> Source material:
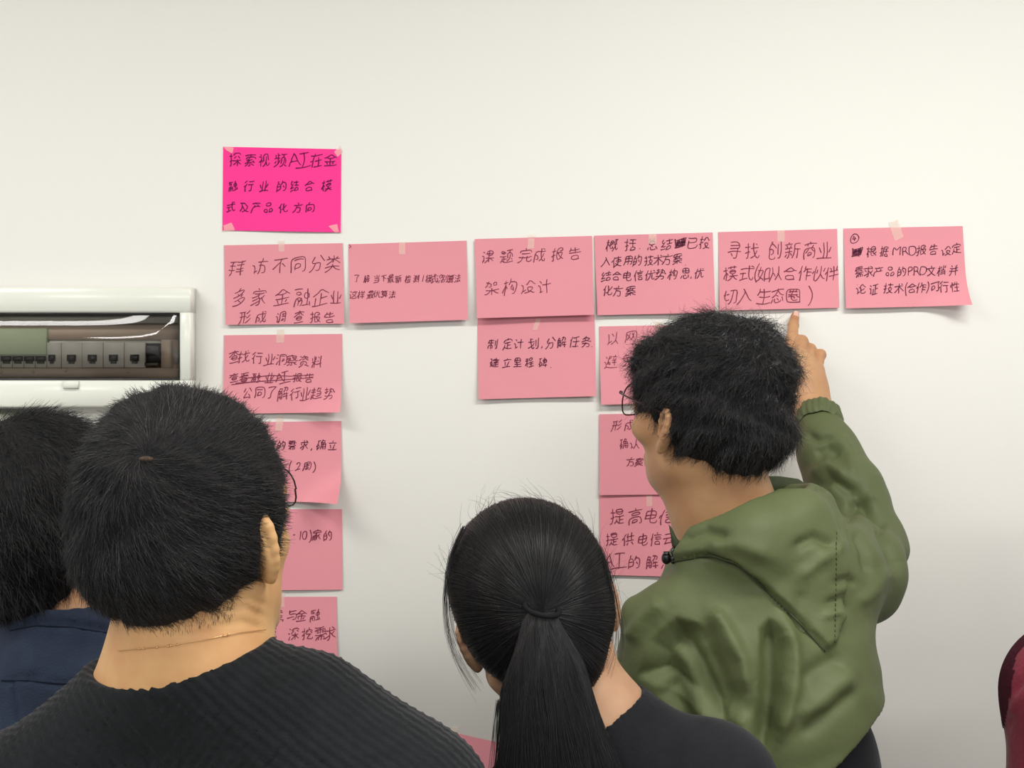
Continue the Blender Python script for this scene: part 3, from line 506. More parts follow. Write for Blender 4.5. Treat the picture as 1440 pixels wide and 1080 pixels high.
 '资': [[35,45,36,51],[11,18,12,30,44,30,44,18],[5,7,16,10,22,14,28,22,28,24],[4,37,17,41],[32,15,50,8],[6,54,14,50],[35,45,42,38,48,36,52,36],[21,35,28,38,35,45],[20,46,27,52,28,56],[27,52,48,52,48,46,44,44]],
 '趋': [[35,52,36,56],[16,26,24,26],[32,29,50,29],[7,49,24,49],[16,14,16,38],[16,56,16,38],[30,19,50,19,50,39,32,39,28,42,33,50,35,52],[5,38,24,38],[4,8,7,19,8,19,8,30],[8,19,10,18,13,14,16,14,18,12,24,10,52,9,54,10],[35,52,47,51,44,39]],
 '这': [[36,29,48,18],[12,14,23,9,28,8,51,9,54,12],[36,29,43,40,44,47],[20,18,30,24,36,29],[22,40,36,29],[4,54,6,54,12,48],[4,10,12,14],[33,56,35,52,35,48],[4,34,12,34,12,14],[19,48,52,48]],
 '避': [[44,56,45,50],[40,45,41,40],[11,14,14,14,19,10,27,8,54,10],[5,34,11,34,11,14],[5,10,11,14],[48,36,48,39,51,45],[6,54,11,47],[37,26,52,26],[44,36,44,16],[37,36,53,36],[20,30,32,31,32,16,22,16,22,30],[37,50,52,50],[16,21,20,30,20,54,32,54,32,41,20,40]],
 '里': [[4,9,51,9],[10,43,46,43],[8,22,48,22],[28,32,10,32,10,54,46,54,46,32,28,32],[28,9,28,54]],
 '金': [[14,22,18,14],[39,14,43,21],[28,38,28,9],[8,27,49,27],[6,9,52,9],[14,42,16,39,28,38,42,39,44,42],[5,40,14,42,23,49,27,54,30,54,44,42,52,39]],
 '需': [[34,36,44,36],[10,42,20,42],[34,42,42,42],[20,8,20,21],[10,36,20,36],[25,22,26,28],[34,8,34,21],[3,28,50,28],[4,40,4,48,49,48,49,40],[26,54,26,35],[7,54,46,54],[8,8,8,21,25,22,46,21,46,8,42,7]],
 '频': [[16,38,16,21,19,18],[28,8,32,8,36,11,40,16,42,26,42,36],[44,14,53,8],[16,50,25,50],[40,44,42,53],[4,22,8,30],[8,51,8,38],[32,20,32,42,34,44,50,43,50,20],[16,56,16,38],[31,53,52,53],[4,38,26,38],[4,8,10,9,18,16,24,25,25,30]],
 '题': [[16,22,26,22],[8,47,24,47],[40,45,41,54],[29,14,36,17,39,22,41,30,42,39],[46,20,50,17],[16,32,16,12],[24,47,23,54,8,54,8,54,8,40,24,40,24,47],[32,24,32,44,34,45,50,44,50,24],[30,54,52,54],[4,32,26,32],[8,17,13,13,16,12,17,10,22,9,30,8,52,8,54,9],[4,8,8,17,8,25]],
 '高': [[6,8,6,28,48,28,48,8,48,8,42,7],[26,56,28,50],[16,13,36,13,37,22,16,22,16,13],[42,38,42,43,41,44,12,44,13,36,42,36,42,38],[4,50,50,50]],
}
def glyph(ch):
    if ch == '#':      # scribbled-out character
        rr = random.Random(3)
        return [[(4 + 5 * i + rr.uniform(-3, 3), (8 if i % 2 else 50) + rr.uniform(-6, 6)) for i in range(11)],
                [(2 + 0 * i + (54 if i % 2 else 0), 12 + 5 * i) for i in range(8)]]
    if ch == '.': return [[(28, 6), (31, 4)]]
    if ch == 'I': return [[(14, 52), (44, 54)], [(30, 53), (28, 8)], [(6, 6), (56, 9)]]
    if ch == '@':      # ringed 4
        ring = [(30 + 30 * math.cos(t * math.pi / 9), 30 + 30 * math.sin(t * math.pi / 9)) for t in range(20)]
        return [ring, [(28, 46), (16, 26), (44, 28)], [(34, 38), (32, 14)]]
    return [[(s[k], s[k + 1]) for k in range(0, len(s), 2)] for s in GL[ch]]
def strokes_for(ch, cx, cy, size, rnd, slant=0.13, wf=1.0):
    g = glyph(ch)
    P = np.array([p for s in g for p in s], float)
    lo, hi = P.min(0), P.max(0); c = (lo + hi) / 2
    ref = 42.0 if (ch in '0123456789ADIMPR/()') else 53.0
    if ch in ',.-': c[1] = 24.0 if ch == '-' else 30.0
    k = size / ref
    rot = rnd.uniform(-.05, .05); a, b = rnd.uniform(0, 6.3), rnd.uniform(0, 6.3)
    sx, sy = rnd.uniform(.84, .97) * wf, rnd.uniform(.94, 1.06)
    res = []
    for s in g:
        s = [np.array(p, float) for p in s]
        # extend ends a little, jitter whole stroke
        j = np.array([rnd.gauss(0, .9), rnd.gauss(0, .9)])
        if len(s) >= 2 and ch != '@':
            for e0, e1 in ((0, 1), (-1, -2)):
                d = s[e0] - s[e1]; L = np.hypot(*d) + 1e-6
                s[e0] = s[e0] + d / L * rnd.uniform(-.5, 2.5)
        # subdivide with soft corners
        q = [s[0]]
        for i in range(1, len(s)):
            L = np.hypot(*(s[i] - s[i - 1])); m = max(1, int(L / 9))
            bow = rnd.gauss(0, .035) * L
            d = s[i] - s[i - 1]; nrm = np.array([-d[1], d[0]]) / (L + 1e-6)
            for t in range(1, m + 1):
                f = t / m
                q.append(s[i - 1] + d * f + nrm * bow * math.sin(math.pi * f))
        q = np.array(q)
        if len(q) > 3:
            q2 = q.copy(); q2[1:-1] = .5 * q[1:-1] + .25 * (q[:-2] + q[2:]); q = q2
        out = []
        for p in q:
            x, y = (p + j - c)
            x += 1.6 * math.sin(y * .09 + a); y += 1.6 * math.sin(x * .08 + b)
            y += slant * x; x += .10 * y
            x, y = x * math.cos(rot) - y * math.sin(rot), x * math.sin(rot) + y * math.cos(rot)
            out.append((cx + x * k * sx, cy - y * k * sy))
        res.append(out)
    return res

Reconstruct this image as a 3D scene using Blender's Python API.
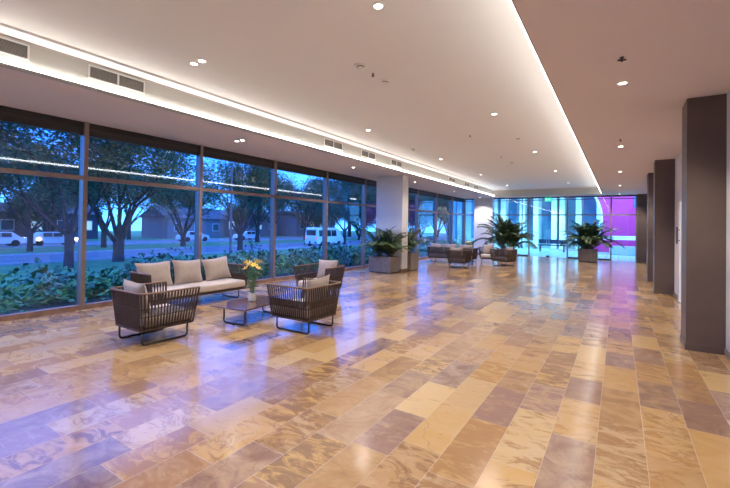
import bpy, math, random
from mathutils import Vector, Matrix
R = math.radians
PI = math.pi
for o in list(bpy.data.objects): bpy.data.objects.remove(o)
SC = bpy.context.scene
COL = SC.collection
random.seed(7)

# ------------------------------------------------------------------ camera
cd = bpy.data.cameras.new('camera'); cam = bpy.data.objects.new('camera', cd); COL.objects.link(cam)
FPX = 392.907
cd.sensor_width = 36.0; cd.sensor_fit = 'HORIZONTAL'; cd.lens = FPX/730*36.0
cd.shift_y = -(244-220.713)/730.0
cam.matrix_world = (Matrix.Translation((0, 0, 1.6)) @ Matrix.Rotation(R(32.849), 4, 'Z')
                    @ Matrix.Rotation(R(90+0.748), 4, 'X') @ Matrix.Rotation(R(0.927), 4, 'Z'))
cd.clip_end = 400
SC.camera = cam

# ------------------------------------------------------------------ sky, exposure
W = bpy.data.worlds.new('dusk_sky'); SC.world = W; W.use_nodes = True
wn, wl = W.node_tree.nodes, W.node_tree.links
wn.clear()
wo = wn.new('ShaderNodeOutputWorld'); bg = wn.new('ShaderNodeBackground')
tc = wn.new('ShaderNodeTexCoord'); sx = wn.new('ShaderNodeSeparateXYZ'); rp = wn.new('ShaderNodeValToRGB')
wl.new(tc.outputs['Generated'], sx.inputs[0]); wl.new(sx.outputs['Z'], rp.inputs[0]); wl.new(rp.outputs[0], bg.inputs[0]); wl.new(bg.outputs[0], wo.inputs[0])
e = rp.color_ramp.elements
e[0].position = 0.0; e[0].color = (0.10, 0.36, 0.85, 1)
e[1].position = 0.6; e[1].color = (0.12, 0.28, 1.0, 1)
m_ = rp.color_ramp.elements.new(0.18); m_.color = (0.035, 0.17, 0.72, 1)
bg.inputs[1].default_value = 5.2
SC.view_settings.view_transform = 'Standard'; SC.view_settings.look = 'None'
SC.view_settings.gamma = 1.0; SC.view_settings.exposure = 0.22
SC.view_settings.use_curve_mapping = False

SPOT_W = 225.0       # one ceiling downlight
COVE = 11.0           # radiance of the cove light strips
WARM = (1.0, 0.91, 0.82)
COVEC = (1.0, 0.97, 0.90)

# ------------------------------------------------------------------ materials
def mat(name, col, rough=.6, metal=0.0, spec=.5, noise=None, bump=None, emit=None, coat=0.0, sheen=0.0, trans=0.0):
    m = bpy.data.materials.new(name); m.use_nodes = True
    n, l = m.node_tree.nodes, m.node_tree.links
    b = n['Principled BSDF']
    b.inputs['Base Color'].default_value = (*col, 1); b.inputs['Roughness'].default_value = rough
    b.inputs['Metallic'].default_value = metal; b.inputs['Specular IOR Level'].default_value = spec
    b.inputs['Coat Weight'].default_value = coat; b.inputs['Sheen Weight'].default_value = sheen
    t = n.new('ShaderNodeTexCoord')
    if noise:                                   # (scale, second colour, stretch)
        nz = n.new('ShaderNodeTexNoise'); nz.inputs['Scale'].default_value = noise[0]; nz.inputs['Detail'].default_value = 5
        mp = n.new('ShaderNodeMapping'); mp.inputs['Scale'].default_value = noise[2] if len(noise) > 2 else (1, 1, 1)
        l.new(t.outputs['Object'], mp.inputs[0]); l.new(mp.outputs[0], nz.inputs['Vector'])
        r = n.new('ShaderNodeValToRGB'); r.color_ramp.elements[0].position = .35; r.color_ramp.elements[1].position = .65
        r.color_ramp.elements[0].color = (*col, 1); r.color_ramp.elements[1].color = (*noise[1], 1)
        l.new(nz.outputs[0], r.inputs[0]); l.new(r.outputs[0], b.inputs['Base Color'])
    if bump:                                    # (scale, strength)
        nb = n.new('ShaderNodeTexNoise'); nb.inputs['Scale'].default_value = bump[0]; nb.inputs['Detail'].default_value = 3
        bp = n.new('ShaderNodeBump'); bp.inputs['Strength'].default_value = bump[1]; bp.inputs['Distance'].default_value = .01
        l.new(t.outputs['Object'], nb.inputs['Vector']); l.new(nb.outputs[0], bp.inputs['Height']); l.new(bp.outputs[0], b.inputs['Normal'])
    if emit:
        b.inputs['Emission Color'].default_value = (*emit[0], 1); b.inputs['Emission Strength'].default_value = emit[1]
    return m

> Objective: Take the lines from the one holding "Reconstruct this image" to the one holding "random.seed(7)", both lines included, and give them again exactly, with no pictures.

> Response to this exercise:
Reconstruct this image as a 3D scene using Blender's Python API.
import bpy, math, random
from mathutils import Vector, Matrix
R = math.radians
PI = math.pi
for o in list(bpy.data.objects): bpy.data.objects.remove(o)
SC = bpy.context.scene
COL = SC.collection
random.seed(7)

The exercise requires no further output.